Structural models have been developed with a general representation
of shear behavior in reinforced concrete. An accurate assessment of reinforced
concrete building damage must include shear and shear-flexure modes of behavior
in order to capture nonductile failure modes that can occur and to track the
degradation of shear strength and stiffness during an earthquake. Shear-flexure
interaction is represented in the models, and calibration of the models is
under way in a joint effort by Filippou and Gregory Fenves (UC Berkeley) on
the modeling side and by Moehle on the experimental and behavior side. A new
model of beam-column joints (Lowes) represents the effects of joint shear,
bond slip, and yield penetration.
For computation, OpenSees incorporates variable time-stepping pushover analysis
procedures that increase the robustness of the solutions. Armen Der Kiureghian
(UC Berkeley) and Joel Conte (UCLA) have introduced reliability-based methods,
using first-order and second-order reliability analyses on structures. An
initial implementation of parameterizations for models and sensitivity calculations
gives not only the response for a ground motion but also the first-order sensitivity
to design parameters.
For performance evaluation, OpenSees can be used with a new database for response
results to evaluate damage parameters and visualization (Kincho Law, Stanford
University). Additionally, a higher-level scripting language and graphical-user
interface have been completed for users to create building models quickly
(George Turkiyyah, University of Washington).
Geotechnical Modeling
A current emphasis in PEER is the addition of geotechnical
capabilities to OpenSees. Ahmed Elgamal (UC San Diego) has implemented two-dimensional
soil plasticity models that have been calibrated with experimental data developed
by Juan Pestana, Raymond Seed, and Ann Marie Kammerer at UC Berkeley. Boris
Jeremic (UC Davis) has implemented a three-dimensional solid element into
OpenSees that enables fully three-dimensional modeling of soil-structure systems.

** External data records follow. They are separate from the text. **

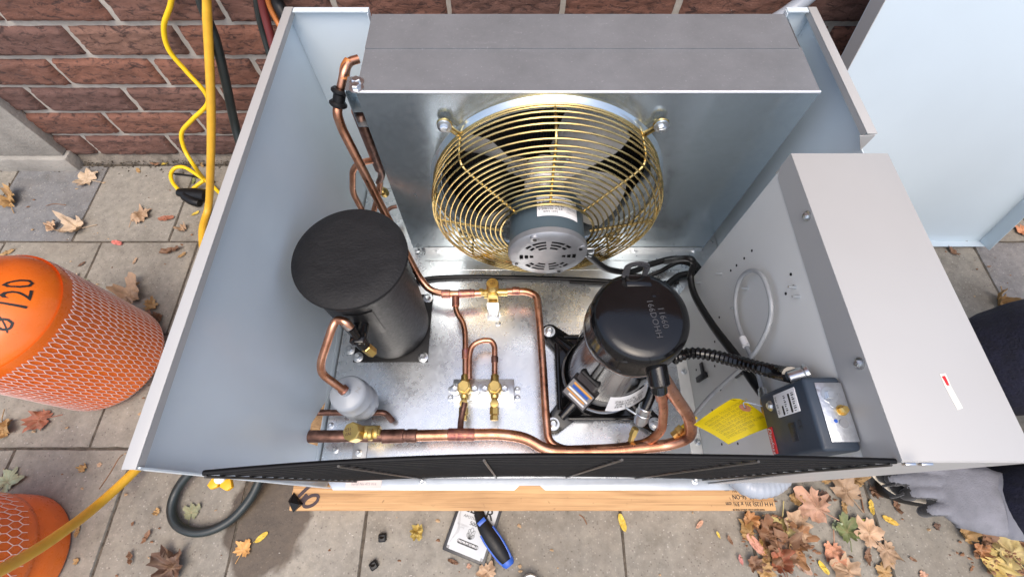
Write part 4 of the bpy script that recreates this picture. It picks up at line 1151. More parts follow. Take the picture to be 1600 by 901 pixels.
# folded black corner piece on the timber's end
c_ = pz(461, 784, .10)
m = MB(); b_ = [V((q.x, q.y, .090)) for q in zz((450, 782, .09), (459, 768, .09), (474, 786, .09), (458, 800, .09))]
tp = V((c_.x, c_.y, .104))
m.raw([p for p in b_] + [tp + V((-.010, 0, 0)), tp + V((.012, -.004, 0))], [(0, 4, 1), (1, 4, 5), (1, 5, 2), (2, 5, 3), (3, 5, 4), (3, 4, 0), (0, 1, 2, 3)])
cc_ = m.done('corner_protector', M['rubber'], None, 10)
tag(cc_, 'small folded black plastic piece on the left end of the pale timber', 'plastic piece')

# ================================================================== hang tag
A, B, C_, D = pz(1084, 661, .455), pz(1150, 619, .47), pz(1212, 664, .480), pz(1139, 692, .47)
def tagp(u, v, off=0.0):
    a = A.lerp(D, v); b = B.lerp(C_, v); p = a.lerp(b, u)
    nrm = (B - A).cross(D - A).normalized(); nrm = nrm if nrm.z > 0 else -nrm
    e2 = 1.0
    return p + nrm * (off + .010 * math.sin(u * 3.14 * 1.0) - .012 * (v - .5) ** 2 * 4 * .5 + .010 * u * u)
m = MB()
def tg_(u, v):
    vv = .5 + (v - .5) * (1 - max(0, u - .86) / .14 * .0)
    uu = u * (1 - .10 * max(0, (.12 - v) / .12) * (u > .9)) 
    return tagp(uu, vv)
m.grid(tg_, 18, 10)
bmesh.ops.solidify(m.bm, geom=m.bm.faces[:], thickness=.0005)
ht = m.done('hang_tag', M['yellow'], None, 40)
tag(ht, 'bright yellow paper warning tag printed in French tied beside the dark pressure control', 'tag')
TL = (B - A).length; TW = (D - A).length
lines = ['ATTENTION  TOUS LES CONTROLES A', 'PRESSION NE SONT PAS AJUSTES A', "L'USINE  ILS DOIVENT DONC ETRE", 'AJUSTES SUR PLACE SELON LES', 'DIFFERENTES APPLICATIONS', 'VEUILLEZ VOUS REFERER AU MANUEL', "D'INSTRUCTION  50947"]
for i, s in enumerate(lines):
    letter('lettering', s, .0058, lambda x, y, i=i: tagp(.10 + x / TL * .74, .20 + i * .104 - y / TW, .0008), M['tagink'], ht, align='LEFT')
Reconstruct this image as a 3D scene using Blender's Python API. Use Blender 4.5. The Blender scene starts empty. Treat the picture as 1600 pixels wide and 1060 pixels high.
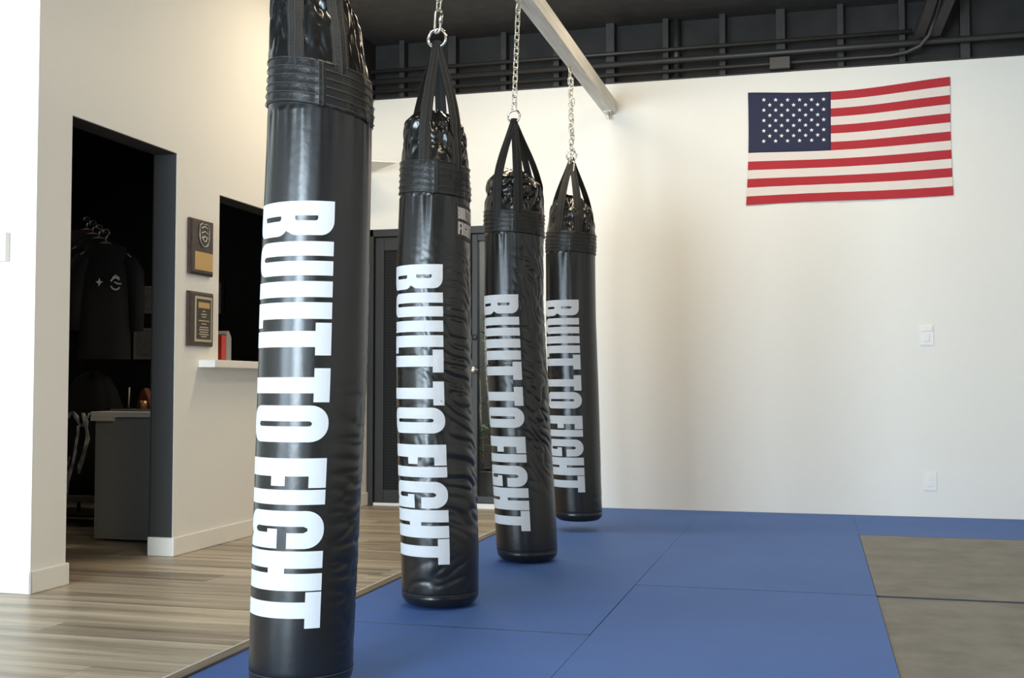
import bpy, bmesh, math, random
import numpy as np
from mathutils import Vector, Matrix, noise

random.seed(7)
SC = bpy.context.scene
COL = SC.collection
PI = math.pi
R = math.radians

# ------------------------------------------------------------------ materials
def new_mat(name):
    m = bpy.data.materials.new(name)
    m.use_nodes = True
    return m, m.node_tree.nodes, m.node_tree.links, m.node_tree.nodes['Principled BSDF']

def mat(name, col, rough=.5, metal=0., bump=0., bscale=40., var=0., spec=.5, coat=0.):
    m, N, L, b = new_mat(name)
    b.inputs['Base Color'].default_value = (*col, 1)
    b.inputs['Roughness'].default_value = rough
    b.inputs['Metallic'].default_value = metal
    b.inputs['Specular IOR Level'].default_value = spec
    b.inputs['Coat Weight'].default_value = coat
    if bump or var:
        tc = N.new('ShaderNodeTexCoord')
        n = N.new('ShaderNodeTexNoise'); n.inputs['Scale'].default_value = bscale
        n.inputs['Detail'].default_value = 5
        L.new(tc.outputs['Object'], n.inputs['Vector'])
        if bump:
            bp = N.new('ShaderNodeBump'); bp.inputs['Strength'].default_value = bump
            bp.inputs['Distance'].default_value = .01
            L.new(n.outputs['Fac'], bp.inputs['Height']); L.new(bp.outputs['Normal'], b.inputs['Normal'])
        if var:
            r = N.new('ShaderNodeMapRange')
            r.inputs['From Min'].default_value = .3; r.inputs['From Max'].default_value = .7
            r.inputs['To Min'].default_value = 1 - var; r.inputs['To Max'].default_value = 1 + var
            L.new(n.outputs['Fac'], r.inputs['Value'])
            mx = N.new('ShaderNodeMix'); mx.data_type = 'RGBA'; mx.blend_type = 'MULTIPLY'
            mx.inputs['Factor'].default_value = 1
            mx.inputs['A'].default_value = (*col, 1)
            L.new(r.outputs['Result'], mx.inputs['B']); L.new(mx.outputs['Result'], b.inputs['Base Color'])
    return m

M = {}
M['wall'] = mat('white_wall_paint', (.80, .77, .71), .62, bump=.12, bscale=90)
M['base'] = mat('baseboard_paint', (.82, .78, .71), .4)
M['black_wall'] = mat('black_wall_paint', (.012, .012, .013), .7, bump=.1, bscale=80)
M['reveal'] = mat('charcoal_reveal_paint', (.036, .034, .033), .55, bump=.1, bscale=80)
M['boards'] = mat('black_painted_boarding', (.017, .015, .0135), .75, bump=.35, bscale=6, var=.35)
M['ceil'] = mat('black_ceiling_paint', (.042, .038, .035), .75, bump=.2, bscale=8, var=.25)
M['stud'] = mat('black_stud_paint', (.03, .027, .024), .65, bump=.15, bscale=20, var=.2)
M['pipe'] = mat('black_pipe_paint', (.03, .028, .026), .45)
M['vinyl'] = mat('black_vinyl', (.009, .009, .0092), .26, bump=.05, bscale=40, spec=.5)
M['vinyl_shiny'] = mat('glossy_black_vinyl', (.007, .007, .007), .22, bump=.08, bscale=24, spec=.5)
M['band'] = mat('black_stitched_vinyl', (.009, .009, .009), .38, bump=.2, bscale=60, spec=.36)
M['web'] = mat('black_nylon_webbing', (.014, .013, .012), .65, bump=.4, bscale=160, spec=.3)
M['thread'] = mat('charcoal_thread', (.045, .043, .04), .7)
M['print'] = mat('white_vinyl_print', (.58, .59, .61), .55, bump=.06, bscale=55, spec=.25)
M['patch'] = mat('black_patch_fabric', (.015, .014, .014), .6)
M['patch_print'] = mat('pale_patch_print', (.5, .46, .46), .6)
M['chrome'] = mat('chrome', (.75, .74, .70), .18, 1)
M['zinc'] = mat('zinc_plated_steel', (.62, .60, .55), .3, 1)
M['beamwood'] = None
M['sw'] = mat('white_plastic', (.82, .80, .76), .35)
M['thermo'] = mat('thermostat_plastic', (.80, .77, .70), .4)
M['plaquewood'] = mat('dark_walnut', (.045, .026, .018), .38, bump=.1, bscale=30, var=.3)
M['brass'] = mat('satin_brass', (.62, .40, .16), .42, .6)
M['brass_dark'] = mat('dark_engraved_brass', (.06, .045, .03), .4, .3)
M['gold_line'] = mat('pale_gold_lettering', (.55, .47, .32), .4, .4)
M['silver'] = mat('pewter', (.55, .52, .45), .35, .8)
M['cabinet'] = mat('grey_laminate', (.30, .31, .30), .5, bump=.05, bscale=60, var=.06)
M['counter'] = mat('white_counter', (.85, .83, .78), .35)
M['paper'] = mat('certificate_paper', (.35, .36, .33), .6, var=.2, bscale=18)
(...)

Pestana has contributed to the modeling of deep foundations through refinement
of material models and development of simplified one-dimensional elements
describing the complex soil-pile response interface. The various models have
been implemented in a project by Frieder Seible and Elgamal (UC San Diego)
and Joel Conte (UCLA) that models an existing bridge site. Figure 2 shows
the computed permanent soil deformations (amplified) for the bridge under
uniform base excitation. Further modeling by Jeremic includes a three-dimensional
model of the soil-foundation system.
Fig. 2. Computed permanent soil deformations under existing
bridge
Many dynamic response problems involve waves propagating in
semi-infinite domains, which is especially complicated if semi-discretization
techniques are used to analyze the soil domain. Pedro Arduino (University
of Washington) has implemented a generalized viscous boundary condition and
specification of input motion.
PEER/CMU/MSU
Collaboration
The most ambitious use of the OpenSees framework is perhaps
PEER’s joint work with Carnegie Mellon University and the Engineering
Research Center at Mississippi State. The goal of this NSF-sponsored project
is to advance the science of simulating the seismic performance of entire
urban regions. Jacobo Bielak at CMU is developing the ground motion simulation,
including fault modeling and sedimentary basins; PEER is developing structural
and soil-structure-foundation interaction (SSFI) models and simulation methods,
and MSU-ERC is developing the middleware and visualization tools to link the
models and computations in a web-based environment that can be used by stakeholders
and decisionmakers. In the pilot project, OpenSees has been integrated with
MSU-ERC’s visualization tools to show the spatial variation of damage
in a region due to a point seismic source and a moving source. Figure 3 shows
one set of results, specifically the spatial distribution of ductility demand
for buildings in a 20 km x 20 km region subjected to a point-source. In this
simple example buildings are modeled as an elasto-plastic single-degree-of-freedom
system with elastic vibration period of 1 second and the strength is based
on the mean spectrum for the region reduced by a factor of R=4. The results
show the large spatial variation of the ductility demand for buildings in
the region because of the variability of the ground motion. Results such as
these are being used to provide detailed information on the spatial variability
of building performance using different zonation and design procedures. The
long-range goal is to provide realistic simulations of performance of the
built infrastructure in urban regions with realistic models for the fault
mechanisms, regional geological structures, site effects, and building and
lifeline inventories.
Fig. 3. Distributions of maximum ductilities and orientations,
Period =1 sec, R=4
Future Plans
With the models for soils, concrete structural components, and their interactions well under way, the next phase of OpenSees development will shift in two directions. The first is application of the models to several test bed structures; these are real facilities that will be modeled and studied in a collaboration between PEER researchers and its Business and Industry Partners. The testbed studies will examine the effectiveness of the new models and solution strategies, and will provide information on the impact of earthquakes on constructed facilities. The second new direction is to link computed performance parameters with losses. A primary objective of performance-based earthquake engineering is to provide a probabilistic statement of the likely performance of a facility in terms of losses, functionality, and casualties. The modular structure of OpenSees will facilitate the development of this new capability in the next development phase.